Finance freshman Khaled Alsheryani, left, mechanical engineering junior Abdul Bafaraj, center, and English Language Center student Manea Al Hammadi, right, participate in Yoolah, a traditional dance of the United Arab Emirates, on Friday, Nov. 30, in the Erickson Hall Kiva. Students gathered to celebrate the 41st National Day by wearing traditional garments, sharing poetry and dancing. Danyelle Morrow/The State News

Photo by Danyelle Morrow | The State News

When looking around the Erickson Hall Kiva Friday night, traditional winter apparel staples such as boots, scarves and jeans were a rare sight.

Instead, traditional Emirati clothing such as na-aal sandals, red and white patterned ghutra head coverings and long white kandura cloaks filled many of the desks.

In honor of the United Arab Emirates’ National Day, the Saudi Student Organization threw a party to celebrate the major holiday commemorating the merging of seven individual emirates into one country 41 years ago.

Those in attendance watched students from the UAE perform the Razfah dance — a group dance reserved for special occasions — the reading of an Emirati poem in Arabic and special presentations about the history of National Day.

For many of the students in the Saudi Student Organization, the event was more than just a way for them to celebrate one of their culture’s major holidays but was a springboard to spread awareness of their culture. The UAE, which sits on the Persian Gulf bordering Saudi Arabia, has 48 students attending MSU.

“We want to show people the traditions of UAE because I don’t think many people know (about it),” civil engineering sophomore Khaled AlGhafli said. “To be honest … even though it’s different from back home, we’re trying to make it just like back home, and I love showing other people how we live.”

Economics senior Ahmed Almansouri said events such as the National Day celebration will hopefully open people’s eyes to a different culture.

“Many people, when they go to (the UAE), they get shocked,” Almansouri said. “They think all we have is desert; when people go, they see big malls, big towers.”

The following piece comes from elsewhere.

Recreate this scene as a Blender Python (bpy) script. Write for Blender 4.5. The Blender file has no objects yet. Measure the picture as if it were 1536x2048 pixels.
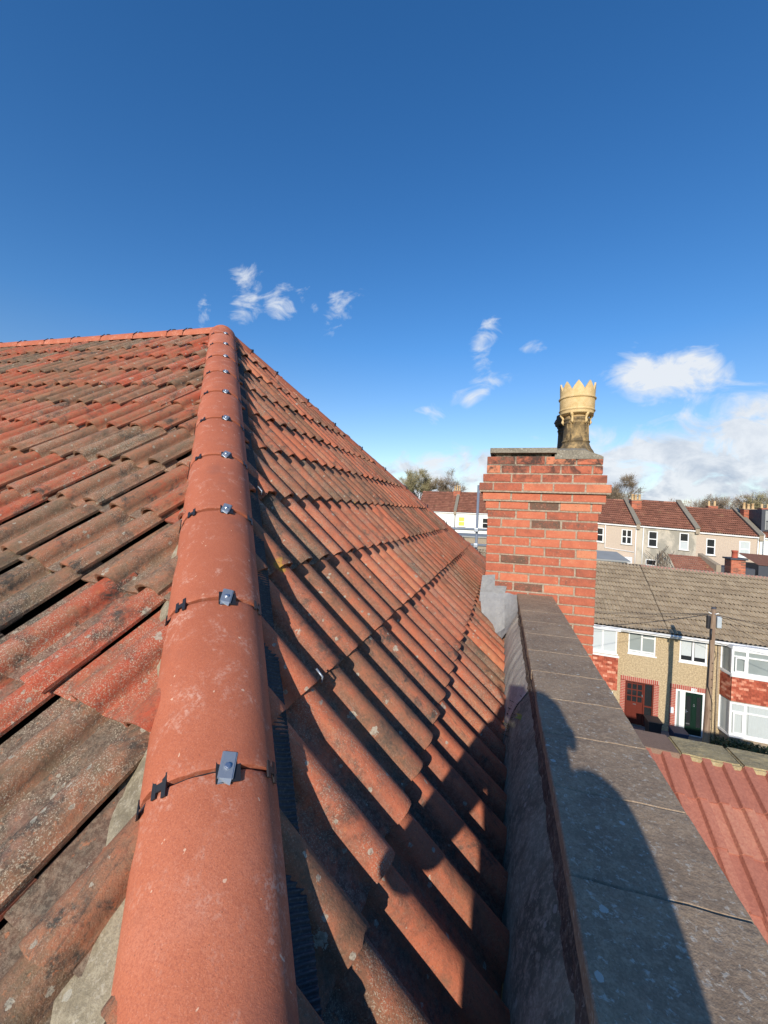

International relations junior Aurora Walchak-Arndt said her friends didn’t know much about the country when she studied abroad there last year.

“When I told them I went to Dubai, they thought I went to India,” Walchak-Arndt said. “Not a lot of people know … about UAE and a lot of their culture.”

Almansouri attributes some of this ignorance to confusion with other Middle Eastern countries such as Iraq, Saudi Arabia and Syria — which can carry a stigma in American society.

Arabic freshman Brady Ryan said he hopes the day’s events will help lead to mutual understanding between both American and Emirati cultures.

“I think that it’s a little harder because there are so many Arab students, especially with the strong language difference, that integration can be a challenge,” Ryan said. “I think there’s a lot of reconciliation that needs to happen between the U.S. and a lot of the Arab world.”